ANTONIO Che chi tiene santi, va in paradiso, e chi non ne tiene…
– FABIO … va all’inferno.
ANTONIO No, viene da me.
Il personaggio di Antonio sembra agire come quello del Professore Don Ersilio Miccio, altro ruolo che fu di Eudardo ma nel film a episodi L’oro di Napoli diretto da Vittorio De Sica.
Il professore, al centro del primo episodio del film, è il confidente della gente del quartiere, è rispettato, quasi un padre per tutti: insegna ai popolani come difendersi dalle prepotenze degli arroganti e lui stesso agisce contro questi ultimi, pone quindi riparo ai torti, protegge la morale, dà lezioni di vita.
Realtà umane e personaggi che sono stati del tutto reali nel territorio napoletano, tanto che lo stesso Eduardo, riferendosi al personaggio di Antonio Barracano, parlò di un certo signor Campoluongo, esistente a Napoli:
Si chiamava Campoluongo. Era un pezzo d’uomo bruno. Teneva il quartiere in ordine. Venivano da lui a chiedere pareri su come si dovevano comporre vertenze nel rione Sanità. E lui andava. Una volta ebbe una lite con Martino ‘u Camparo, e questo gli mangiò il naso. Questi Campoluongo non facevano la camorra, vivevano del loro mestiere, erano mobilieri. Veniva sempre a tutte le prime in camerino. “Disturbo?” chiedeva. Si metteva seduto, sempre con la mano sul bastone. “Volete ‘na tazza ‘e cafè?”. Lui rispondeva “Volentieri”. Poi se ne andava.
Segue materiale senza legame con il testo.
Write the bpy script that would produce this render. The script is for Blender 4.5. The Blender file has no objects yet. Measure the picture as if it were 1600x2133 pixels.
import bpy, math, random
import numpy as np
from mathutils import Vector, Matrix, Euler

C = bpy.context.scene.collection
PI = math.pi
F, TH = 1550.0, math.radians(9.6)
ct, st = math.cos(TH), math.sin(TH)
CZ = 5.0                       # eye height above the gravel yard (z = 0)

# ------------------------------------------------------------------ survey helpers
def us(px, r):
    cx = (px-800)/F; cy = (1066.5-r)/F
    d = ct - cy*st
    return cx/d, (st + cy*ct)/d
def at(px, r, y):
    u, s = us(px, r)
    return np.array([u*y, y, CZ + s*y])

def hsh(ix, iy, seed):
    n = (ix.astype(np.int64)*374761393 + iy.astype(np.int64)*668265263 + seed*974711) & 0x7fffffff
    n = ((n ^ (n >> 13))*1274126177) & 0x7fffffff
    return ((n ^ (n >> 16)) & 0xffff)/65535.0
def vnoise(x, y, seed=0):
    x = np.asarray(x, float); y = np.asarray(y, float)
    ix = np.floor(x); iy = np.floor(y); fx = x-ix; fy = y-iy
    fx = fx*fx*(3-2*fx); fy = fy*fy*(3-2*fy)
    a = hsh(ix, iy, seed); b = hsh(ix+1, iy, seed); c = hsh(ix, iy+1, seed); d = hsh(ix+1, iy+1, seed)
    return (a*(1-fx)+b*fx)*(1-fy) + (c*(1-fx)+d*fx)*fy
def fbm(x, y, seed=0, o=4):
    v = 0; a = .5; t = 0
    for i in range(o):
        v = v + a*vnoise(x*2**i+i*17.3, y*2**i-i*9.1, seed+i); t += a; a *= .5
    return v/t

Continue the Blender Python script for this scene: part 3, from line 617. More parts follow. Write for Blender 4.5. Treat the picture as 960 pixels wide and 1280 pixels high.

Eduardo De Filippo su Vita di Eduardo di Maurizio Giammuso, Mondadori – Milano 1993
La prima assoluta de Il Sindaco del rione Sanità fu il 9 dicembre 1960 al Teatro Quirino di Roma. La versione teleteatrale andò in onda sulla Rai il 29 aprile 1964 e riprogettata-ritrasmessa nel 1979. In entrambe a interpretare i diversi personaggi, nomi noti del teatro, della televisione e del cinema dell’epoca, l’interprete principale era Eduardo De Filippo. Nella seconda versione partecipò anche Luca De Filippo figlio di Eduardo. Il grande artista morì nel 1984 e dodici anni dopo di questa sua opera se ne fece una versione cinematografica con Anthony Quinn come protagonista. Altra versione per il cinema nel 2019, realizzata dallo sceneggiatore e regista teatrale/cinematografico Mario Martone.
Il pensiero di Eduardo andò ben oltre i confini napoletani, campani e italiani grazie alla sua celebre produzione: Napoli milionaria (1945), Questi fantasmi (1946), Le bugie con le gambe lunghe (1947), La grande magia (1948), Le voci di dentro (1948), La paura numero uno (1951), Mia famiglia (1953), Bene mio, core mio (1956), Sabato, domenica e lunedì (1959), Il sindaco del rione Sanità (1960), L’arte della commedia (1964), Il contratto (1967), Il monumento (1970), Gli esami non finiscono mai (1973).